### [Task directions]
Write out, word for word, the first line of the data below and every line after it through the one containing "cam.matrix_world = m".
:::::
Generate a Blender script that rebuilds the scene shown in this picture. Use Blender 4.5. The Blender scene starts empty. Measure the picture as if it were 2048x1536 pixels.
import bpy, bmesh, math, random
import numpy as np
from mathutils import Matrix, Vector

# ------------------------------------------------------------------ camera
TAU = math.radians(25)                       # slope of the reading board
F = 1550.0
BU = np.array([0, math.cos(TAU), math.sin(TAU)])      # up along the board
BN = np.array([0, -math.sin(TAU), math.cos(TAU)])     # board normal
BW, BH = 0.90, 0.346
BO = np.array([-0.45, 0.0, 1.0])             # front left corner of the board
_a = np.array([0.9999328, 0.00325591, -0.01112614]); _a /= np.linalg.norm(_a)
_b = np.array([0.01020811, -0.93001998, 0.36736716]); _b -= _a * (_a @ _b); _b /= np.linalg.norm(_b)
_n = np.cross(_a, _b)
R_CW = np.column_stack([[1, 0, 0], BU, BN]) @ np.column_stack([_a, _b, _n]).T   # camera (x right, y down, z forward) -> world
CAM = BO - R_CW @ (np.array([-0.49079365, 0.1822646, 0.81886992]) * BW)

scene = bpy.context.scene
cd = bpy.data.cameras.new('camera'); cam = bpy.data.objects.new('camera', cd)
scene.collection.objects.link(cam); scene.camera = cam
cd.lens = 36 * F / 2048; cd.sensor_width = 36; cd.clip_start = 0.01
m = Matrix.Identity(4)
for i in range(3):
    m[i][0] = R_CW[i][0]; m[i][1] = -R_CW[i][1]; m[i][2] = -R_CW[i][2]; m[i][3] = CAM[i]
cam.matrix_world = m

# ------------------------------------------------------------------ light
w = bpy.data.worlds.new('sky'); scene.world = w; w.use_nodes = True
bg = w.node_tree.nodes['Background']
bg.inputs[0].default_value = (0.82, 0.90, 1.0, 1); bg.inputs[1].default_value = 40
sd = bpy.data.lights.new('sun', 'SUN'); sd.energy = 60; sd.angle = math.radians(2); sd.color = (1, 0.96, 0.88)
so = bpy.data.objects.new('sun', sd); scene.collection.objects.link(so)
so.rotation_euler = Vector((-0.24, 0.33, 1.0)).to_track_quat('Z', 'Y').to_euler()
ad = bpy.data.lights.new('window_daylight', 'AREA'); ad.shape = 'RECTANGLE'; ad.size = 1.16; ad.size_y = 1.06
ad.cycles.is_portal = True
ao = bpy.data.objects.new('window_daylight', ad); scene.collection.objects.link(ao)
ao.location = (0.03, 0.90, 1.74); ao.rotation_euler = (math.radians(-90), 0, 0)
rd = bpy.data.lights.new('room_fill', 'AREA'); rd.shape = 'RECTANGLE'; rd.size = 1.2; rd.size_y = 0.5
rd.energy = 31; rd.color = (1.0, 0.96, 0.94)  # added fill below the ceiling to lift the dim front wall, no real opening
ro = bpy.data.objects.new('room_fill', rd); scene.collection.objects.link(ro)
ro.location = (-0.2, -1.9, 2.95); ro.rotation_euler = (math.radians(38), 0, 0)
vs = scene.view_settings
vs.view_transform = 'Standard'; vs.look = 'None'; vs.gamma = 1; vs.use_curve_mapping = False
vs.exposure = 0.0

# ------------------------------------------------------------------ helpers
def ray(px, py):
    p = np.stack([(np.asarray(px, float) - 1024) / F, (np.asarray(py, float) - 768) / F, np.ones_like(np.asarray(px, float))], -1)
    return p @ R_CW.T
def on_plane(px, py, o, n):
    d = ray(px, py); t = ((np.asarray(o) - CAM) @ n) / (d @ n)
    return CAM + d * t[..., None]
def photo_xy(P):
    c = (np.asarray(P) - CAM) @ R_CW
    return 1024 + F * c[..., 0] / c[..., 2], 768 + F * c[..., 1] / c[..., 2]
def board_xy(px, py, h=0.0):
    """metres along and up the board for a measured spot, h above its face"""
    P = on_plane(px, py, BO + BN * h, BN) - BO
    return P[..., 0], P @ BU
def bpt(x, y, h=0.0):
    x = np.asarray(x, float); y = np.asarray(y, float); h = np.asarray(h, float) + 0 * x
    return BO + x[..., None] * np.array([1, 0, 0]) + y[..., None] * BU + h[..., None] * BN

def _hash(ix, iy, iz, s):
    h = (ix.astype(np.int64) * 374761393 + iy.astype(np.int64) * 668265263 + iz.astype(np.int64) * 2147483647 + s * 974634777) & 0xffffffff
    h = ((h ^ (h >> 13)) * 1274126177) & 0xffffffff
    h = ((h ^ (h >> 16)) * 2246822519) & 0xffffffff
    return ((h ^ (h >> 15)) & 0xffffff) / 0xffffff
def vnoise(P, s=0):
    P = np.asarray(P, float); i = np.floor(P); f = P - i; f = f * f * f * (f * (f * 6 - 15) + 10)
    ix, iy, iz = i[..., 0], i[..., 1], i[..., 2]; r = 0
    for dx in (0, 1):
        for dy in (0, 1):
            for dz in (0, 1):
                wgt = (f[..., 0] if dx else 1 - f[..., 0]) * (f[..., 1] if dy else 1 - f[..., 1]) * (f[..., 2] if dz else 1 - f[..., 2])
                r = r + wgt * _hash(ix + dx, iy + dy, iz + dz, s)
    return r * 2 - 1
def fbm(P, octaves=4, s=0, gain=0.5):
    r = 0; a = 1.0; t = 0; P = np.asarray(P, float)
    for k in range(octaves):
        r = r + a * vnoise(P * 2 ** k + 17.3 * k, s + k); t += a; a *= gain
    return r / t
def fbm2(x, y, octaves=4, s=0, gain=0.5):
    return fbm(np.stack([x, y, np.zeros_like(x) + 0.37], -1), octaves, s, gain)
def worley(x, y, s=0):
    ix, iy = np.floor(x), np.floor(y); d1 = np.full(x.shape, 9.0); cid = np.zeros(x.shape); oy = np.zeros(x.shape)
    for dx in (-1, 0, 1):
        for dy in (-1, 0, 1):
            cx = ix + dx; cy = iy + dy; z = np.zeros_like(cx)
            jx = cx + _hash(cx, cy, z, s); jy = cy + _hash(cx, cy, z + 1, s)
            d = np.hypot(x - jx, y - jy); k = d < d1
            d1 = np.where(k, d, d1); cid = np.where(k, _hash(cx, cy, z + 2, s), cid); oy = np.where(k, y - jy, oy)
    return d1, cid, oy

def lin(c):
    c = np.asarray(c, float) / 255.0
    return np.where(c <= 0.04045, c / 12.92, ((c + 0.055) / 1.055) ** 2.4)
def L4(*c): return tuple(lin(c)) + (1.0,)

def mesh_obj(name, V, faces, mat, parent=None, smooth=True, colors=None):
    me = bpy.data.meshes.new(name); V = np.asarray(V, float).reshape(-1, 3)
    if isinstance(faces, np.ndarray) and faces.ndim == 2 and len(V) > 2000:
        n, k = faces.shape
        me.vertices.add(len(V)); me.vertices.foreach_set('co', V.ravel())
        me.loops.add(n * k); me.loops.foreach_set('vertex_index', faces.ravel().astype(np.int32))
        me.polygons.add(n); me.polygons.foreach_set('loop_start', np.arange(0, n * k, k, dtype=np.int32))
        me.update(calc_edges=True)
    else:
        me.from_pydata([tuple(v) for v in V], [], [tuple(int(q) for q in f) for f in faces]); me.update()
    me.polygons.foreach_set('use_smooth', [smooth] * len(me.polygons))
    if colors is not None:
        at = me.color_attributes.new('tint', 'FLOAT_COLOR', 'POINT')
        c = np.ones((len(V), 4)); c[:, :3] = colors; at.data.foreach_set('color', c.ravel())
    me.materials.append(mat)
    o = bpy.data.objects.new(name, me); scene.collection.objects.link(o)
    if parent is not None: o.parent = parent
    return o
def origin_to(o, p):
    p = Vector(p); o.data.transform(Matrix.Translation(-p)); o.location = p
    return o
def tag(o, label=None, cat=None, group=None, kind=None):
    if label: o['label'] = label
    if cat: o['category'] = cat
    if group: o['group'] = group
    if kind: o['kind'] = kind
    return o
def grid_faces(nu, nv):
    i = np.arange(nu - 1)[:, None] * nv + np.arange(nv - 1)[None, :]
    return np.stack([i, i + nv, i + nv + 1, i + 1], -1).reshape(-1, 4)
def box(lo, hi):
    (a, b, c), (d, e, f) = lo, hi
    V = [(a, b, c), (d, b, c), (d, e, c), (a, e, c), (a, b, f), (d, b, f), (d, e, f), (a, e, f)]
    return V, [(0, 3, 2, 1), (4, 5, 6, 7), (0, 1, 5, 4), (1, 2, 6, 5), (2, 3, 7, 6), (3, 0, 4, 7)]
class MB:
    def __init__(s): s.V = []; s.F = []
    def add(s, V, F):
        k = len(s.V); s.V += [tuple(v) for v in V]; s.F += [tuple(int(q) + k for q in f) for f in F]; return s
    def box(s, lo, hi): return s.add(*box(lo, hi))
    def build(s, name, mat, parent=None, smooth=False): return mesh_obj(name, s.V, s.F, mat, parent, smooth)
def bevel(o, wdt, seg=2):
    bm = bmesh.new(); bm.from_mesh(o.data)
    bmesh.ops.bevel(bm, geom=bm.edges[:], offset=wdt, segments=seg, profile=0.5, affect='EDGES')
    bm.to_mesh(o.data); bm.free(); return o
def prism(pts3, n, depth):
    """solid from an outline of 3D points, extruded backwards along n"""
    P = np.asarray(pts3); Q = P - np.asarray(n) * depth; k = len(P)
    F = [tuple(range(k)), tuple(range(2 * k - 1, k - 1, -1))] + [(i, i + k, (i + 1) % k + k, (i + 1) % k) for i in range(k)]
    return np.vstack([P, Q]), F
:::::
### [Task result]
Generate a Blender script that rebuilds the scene shown in this picture. Use Blender 4.5. The Blender scene starts empty. Measure the picture as if it were 2048x1536 pixels.
import bpy, bmesh, math, random
import numpy as np
from mathutils import Matrix, Vector

# ------------------------------------------------------------------ camera
TAU = math.radians(25)                       # slope of the reading board
F = 1550.0
BU = np.array([0, math.cos(TAU), math.sin(TAU)])      # up along the board
BN = np.array([0, -math.sin(TAU), math.cos(TAU)])     # board normal
BW, BH = 0.90, 0.346
BO = np.array([-0.45, 0.0, 1.0])             # front left corner of the board
_a = np.array([0.9999328, 0.00325591, -0.01112614]); _a /= np.linalg.norm(_a)
_b = np.array([0.01020811, -0.93001998, 0.36736716]); _b -= _a * (_a @ _b); _b /= np.linalg.norm(_b)
_n = np.cross(_a, _b)
R_CW = np.column_stack([[1, 0, 0], BU, BN]) @ np.column_stack([_a, _b, _n]).T   # camera (x right, y down, z forward) -> world
CAM = BO - R_CW @ (np.array([-0.49079365, 0.1822646, 0.81886992]) * BW)

scene = bpy.context.scene
cd = bpy.data.cameras.new('camera'); cam = bpy.data.objects.new('camera', cd)
scene.collection.objects.link(cam); scene.camera = cam
cd.lens = 36 * F / 2048; cd.sensor_width = 36; cd.clip_start = 0.01
m = Matrix.Identity(4)
for i in range(3):
    m[i][0] = R_CW[i][0]; m[i][1] = -R_CW[i][1]; m[i][2] = -R_CW[i][2]; m[i][3] = CAM[i]
cam.matrix_world = m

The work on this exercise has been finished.